Propositions finales

  1. A la lumière des arguments développés ci-haut, nos propositions se résument en ces termes :
  • Réviser le code des investissements en l’adaptant aux réalités économiques et sociales actuelles de notre pays tout en le rendant compétitif et suffisamment attractif tant en ce qui concerne les avantages que la durée sans oublier bien sûr les mécanismes de protection et de sûreté des investissements qui méritent d’être renforcés avec une gouvernance forte et un pilotage au niveau de la Présidence de la République. Cette proposition est en ligne droite avec le souci exprimé par le Chef de l’Etat de restructurer l’ANAPI afin qu’elle joue pleinement son rôle de leadership dans le domaine des investissements dans notre pays.

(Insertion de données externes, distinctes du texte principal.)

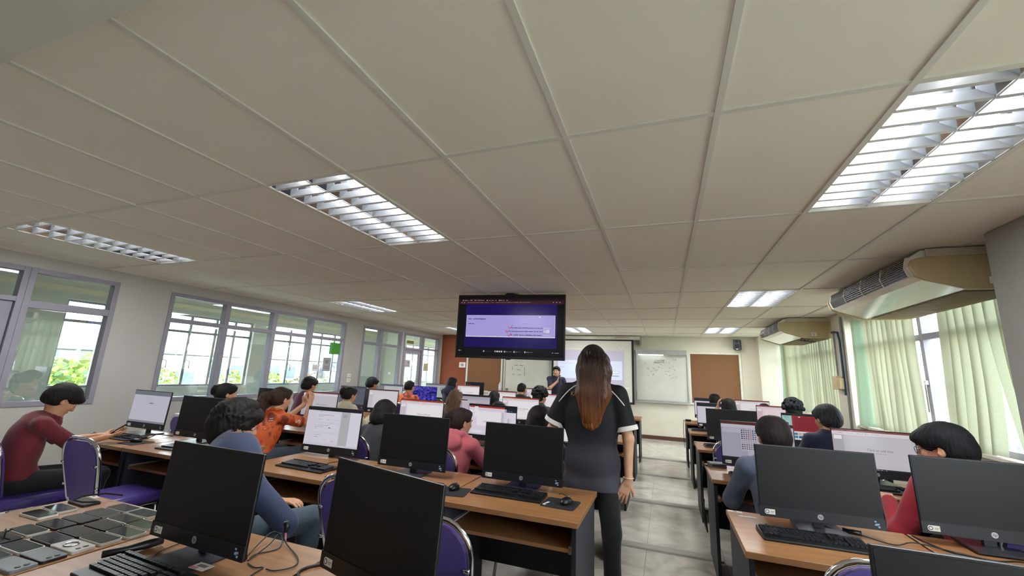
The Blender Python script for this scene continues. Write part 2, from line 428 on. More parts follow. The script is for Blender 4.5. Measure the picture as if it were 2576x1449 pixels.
# skirting
f = MB(); f.box(-5.3, 2.0, YF - .015, YF, .01, .09); structure('baseboard_front', f, mat('brown_skirting', '#5a3626', .5))
f = MB(); f.box(XL, XL + .012, 2.97, 8.97, 0, .09); structure('baseboard_left', f, mat('brown_skirting', '#5a3626', .5))

# ---- framed windows of the left wall
def framed(name, y0, y1, z0, z1, mull, trans, x=XL, th=.05, dep=.09, m_=FRAMEM, glass=GLASS, skip_glass=(), mt=.045):
    fr = MB(); xa, xb = x - dep, x + .012
    fr.box(xa, xb, y0, y0 + th, z0, z1); fr.box(xa, xb, y1 - th, y1, z0, z1); fr.box(xa + .001, xb - .001, y0 + th, y1 - th, z1 - th, z1); fr.box(xa + .001, xb - .001, y0 + th, y1 - th, z0, z0 + th)
    for (a, b_) in mull: fr.box(xa + .002, xb - .002, a, b_, z0 + th, z1 - th)
    for (a, b_) in trans: fr.box(xa + .004, xb - .004, y0 + th, y1 - th, a, b_)
    o = tag(fr.build(name, m_, bevel=.003), kind='structure')
    ys = [y0] + [v for ab in mull for v in ab] + [y1]; k = 0
    for i in range(0, len(ys), 2):
        g = MB(); g.box(x - .045, x - .041, ys[i], ys[i + 1], z0 + .01, z1 - .01)
        g.build('glass_pane', glass, o)
    return o
wA = framed('window_1', 2.2, 2.97, .87, 2.30, [], [(1.88, 1.955)])
wB = framed('window_2', 3.54, 6.88, .86, 2.30, [(4.31, 4.385), (5.135, 5.215), (5.94, 6.02)], [(1.90, 1.955)])
wC = framed('window_3', 7.41, 8.87, .86, 2.31, [(8.0, 8.1)], [(1.91, 1.965)])
wD = framed('window_4', 9.87, 10.72, .86, 2.31, [], [(1.93, 1.98)])
# doors : near one mostly outside the picture, far one beside the front wall
def door(name, y0, y1, zt, ztop, notes=()):
    fr = MB(); xa, xb = XL - .09, XL + .012
    fr.box(xa, xb, y0, y0 + .05, 0, ztop); fr.box(xa, xb, y1 - .05, y1 - .001, 0, ztop); fr.box(xa + .002, xb - .002, y0 + .05, y1 - .05, ztop - .05, ztop); fr.box(xa + .002, xb - .002, y0 + .05, y1 - .05, zt, zt + .05)
    o = tag(fr.build(name, FRAMEM, bevel=.003), kind='structure')
    g = MB(); g.box(XL - .045, XL - .041, y0 + .04, y1 - .04, zt + .04, ztop - .04); g.build('transom_glass', GLASS, o)
    l = MB(); a, b_ = y0 + .055, y1 - .055; xa, xb = XL - .06, XL - .02
    for (p, q, r, s) in ((a, a + .09, 0.01, zt - .005), (b_ - .09, b_, .01, zt - .005), (a, b_, zt - .095, zt - .005), (a, b_, .01, .14), (a, b_, .84, .92)): l.box(xa, xb, p, q, r, s)
    lo = l.build('door_leaf', FRAMEM, o, bevel=.003)
    g = MB(); g.box(XL - .042, XL - .038, a + .08, b_ - .08, .13, zt - .09); g.build('door_glass', GLASS, lo)
    h = MB(); h.tube([(XL - .02, b_ - .045, 1.0), (XL + .03, b_ - .045, 1.0), (XL + .03, b_ - .14, 1.0)], .008); h.box(XL - .02, XL - .012, b_ - .065, b_ - .025, .94, 1.06); h.build('door_handle', ALU, lo)
    return o
door('door_1', 1.3, 2.2, 1.93, 2.30)
door('door_2', 8.97, 9.87, 1.90, 2.31)
# papers and folders fixed to the panes
def sheet(name, y0, y1, z0, z1, m_, label, cat, x=XL - .036, th=.0015, extra=None, group=None):
    s = MB(); s.mat(0).box(x, x + th, y0, y1, z0, z1)
    mats = [m_]
    if extra:
        mats.append(extra[0])
        for (a, b_, c, d) in extra[1]: s.mat(1).box(x + th, x + th + .0006, y0 + (y1 - y0) * a, y0 + (y1 - y0) * b_, z0 + (z1 - z0) * c, z0 + (z1 - z0) * d)
    return tag(s.build(name, mats), label, cat, group)
INKG = mat('printed_grey', '#7c7a78', .8)
sheet('document_box', 6.52, 6.74, 1.63, 1.86, mat('green_card', '#3f8f2c', .6), 'bright green document box fixed high at the right end of the long classroom window', 'box', th=.07)
sheet('notice_paper', 6.4, 6.6, 1.30, 1.56, mat('grey_notice', '#9c9c9e', .8), 'dull grey notice sheet taped on the window just under the green box', 'paper', extra=(INKG, [(.3, .7, .55, .8), (.2, .8, .3, .34), (.2, .8, .2, .24)]))
sheet('notice_paper', 6.15, 6.30, 1.29, 1.42, PAPER, 'small white printed sheet on the window, left of the grey notice', 'paper', extra=(INKG, [(.1, .9, .75, .8), (.1, .8, .55, .6), (.1, .85, .35, .4)]))
sheet('notice_paper', 9.11, 9.38, 1.44, 1.63, mat('pinkish_paper', '#b3a9b2', .8), 'pale pinkish notice taped on the glass of the far door', 'paper', x=XL - .036, extra=(INKG, [(.6, .8, .5, .8), (.1, .9, .2, .25)]))
sheet('notice_paper', 10.03, 10.28, 1.36, 1.57, mat('yellow_paper', '#c3bf92', .8), 'yellowish notice sheet on the side window right of the far door', 'paper', extra=(INKG, [(.45, .55, .4, .5)]))
sheet('door_sign', 9.15, 9.46, 2.05, 2.13, mat('olive_sign', '#77743a', .7), 'olive coloured strip sign on the glass above the far door', 'sign')
for y_, z_, lb in ((7.12, 1.22, 'upper cream switch plate on the left wall, right of the long window'), (7.12, 1.12, 'lower cream switch plate on the left wall, right of the long window')):
    s = thing('light_switch', (XL, y_, z_), 0, lb, 'switch')
    MB().box(0, .008, -.055, .055, -.036, .036).build('switch_plate', WHITEP, s, bevel=.002)
    for q in (-.03, 0, .03): MB().box(.008, .013, q - .009, q + .009, -.014, .014).build('rocker', mat('rocker_cream', '#d6cfba', .4), s)
# ================================================================== CORRIDOR and outdoors (left)
CW = mat('corridor_paint', '#c9cfc8', .8, var=.02, scale=2)
CCRM = mat('corridor_cream', '#e2dcc2', .8, var=.02)
XO = -8.2
f = MB()
OW = [(3.35, 6.35), (6.87, 9.8), (12.0, 14.9)]
yc = YB
for (a, b_) in OW:
    f.box(XO - .15, XO, yc, a, 0, 2.75); f.box(XO - .15, XO, a, b_, 0, .93); f.box(XO - .15, XO, a, b_, 2.22, 2.75); yc = b_
f.box(XO - .15, XO, yc, 15.2, 0, 2.75)
f.box(XO, XO + .3, 10.5, 11.3, 0, 2.6)
f.box(XO - .15, XL, 15.1, 15.2, 0, .93); f.box(XO - .15, XL, 15.1, 15.2, 2.22, 2.75)
f.box(XO - .15, XL, YB - .15, YB, 0, 2.75)
f.box(XL - .12, XL, YF + .18, 15.2, 0, 2.75)
structure('wall_outer', f, CW)
f = MB(); f.box(XO - .15, XL - .12, YB, 15.2, 2.66, 2.75)
for i in range(14):
    yb = YB + .6 + i * 1.2; f.mat(1).box(XO, XL - .12, yb - .01, yb + .01, 2.652, 2.66)
f.mat(1).box(-7.3, -7.28, YB, 15.2, 2.652, 2.66)
structure('ceiling_corridor', f, [CCRM, GRIDM])
f = MB(); f.box(XO - .01, XO + .02, YB, 15.1, 2.32, 2.40); structure('trim_2', f, CCRM)
def outer_window(name, a, b_, mull, x=XO):
    fr = MB(); d0, d1 = x - .10, x - .06
    for (p, q, r, s) in ((a, a + .04, .93, 2.22), (b_ - .04, b_, .93, 2.22), (a, b_, .93, .965), (a, b_, 2.19, 2.22), (a, b_, 1.89, 1.93)): fr.box(d0, d1, p, q, r, s)
    for mm in mull: fr.box(d0, d1, mm - .022, mm + .022, .93, 2.22)
    fr.box(x - .3, x - .28, a, b_, 1.475, 1.5)
    o = tag(fr.build(name, FRAMEW), kind='structure')
    ms = [a] + list(mull) + [b_]
    g = MB(); g.box(x - .082, x - .079, a, b_, .95, 2.2); g.build('glass_pane', GLASSO, o)
    for mm in mull[:-1]:
        h = MB(); h.tube([(x - .055, mm, 1.36), (x - .03, mm, 1.40), (x - .02, mm + .06, 1.38), (x - .03, mm + .07, 1.25)], .007, 6); h.build('window_catch', mat('dark_catch', '#303236', .5), o)
    return o
outer_window('window_5', 3.35, 6.35, (3.84, 4.28, 4.75, 5.13, 5.60, 5.98))
outer_window('window_6', 6.87, 9.8, (7.35, 7.85, 8.3, 8.75, 9.3))
outer_window('window_7', 12.0, 14.9, (12.5, 13.0, 13.5, 14.0, 14.5))
s = thing('light_switch', (-7.7, 10.49, 1.25), 0, 'white switch plate on the corridor pillar, seen through the narrow window', 'switch'); MB().box(-.05, .05, -.01, .01, -.035, .035).build('switch_plate', WHITEP, s, bevel=.002); MB().box(-.015, .015, -.014, -.01, -.012, .012).build('rocker', WHITEP, s)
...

  • S’inspirer du schéma global de la nouvelle gouvernance à l’instar de celle de la nouvelle loi d’investissement tunisienne qui prévoit trois structures : (i) le conseil supérieur de l’investissement (organe stratégique à piloter au niveau du chef de l’Etat) : (ii) l’instance d’investissement à l’instar de l’ANAPI (interlocuteur unique d’orientation, d’accompagnement et de soutien à l’investissement) et (iii) un fonds d’investissement regroupant les fonds existants liés à l’investissement. Ces différentes structures permettront une meilleure prise en charge de la politique d’investissement ;
  • Dans le même temps, il sera aussi nécessaire, dans le cadre du processus de révisitation de la loi, de s’imprégner des expériences des autres pays africains considérés comme des champions d’Afrique dans la pratique des affaires. En outre, nous pourrions nous inspirer du code panafricain investissements qui résume les meilleures pratiques africaines et harmonisées en matière d’élaboration du code des investissements. L’objectif du Code panafricain étant celui de rechercher la cohérence sur le paysage africain et son identité en matière de guide d’investissement ;
  • Apprêter une requête à soumettre à la Conférence des Nations Unies sur le Commerce et le Développement (CNUCED) en vue de procéder à l’examen de la politique d’investissement de la RDC. La CNUCED est spécialisée dans les questions relatives à l’investissement direct étranger. Elle a déjà effectué ce genre d’exercices dans plusieurs pays africains sauf en RDC. Elle ne peut le faire que si la RDC émet une requête expresse via soit le Présidence de la République, soit le Gouvernement de la République. L’examen de la politique d’investissement aborde entre autres : (i) le cadre juridique des investissements, (ii) la position concurrentielle du pays en termes de compétitivité (accès au marché, capital humain, compétences entrepreneuriales, infrastructures & promotion des Investissements Directs Etrangers) – nous estimons qu’il y a opportunité de la saisir ;
  • Faire un listing des textes accordant les incitations ou exonérations fiscales, parafiscales et douanières dans la perspective de créer un guichet unique de nature à rationaliser les textes qui s’entremêlent au lieu d’être complémentaires occasionnant ainsi des pertes majeures au niveau des recettes de l’Etat.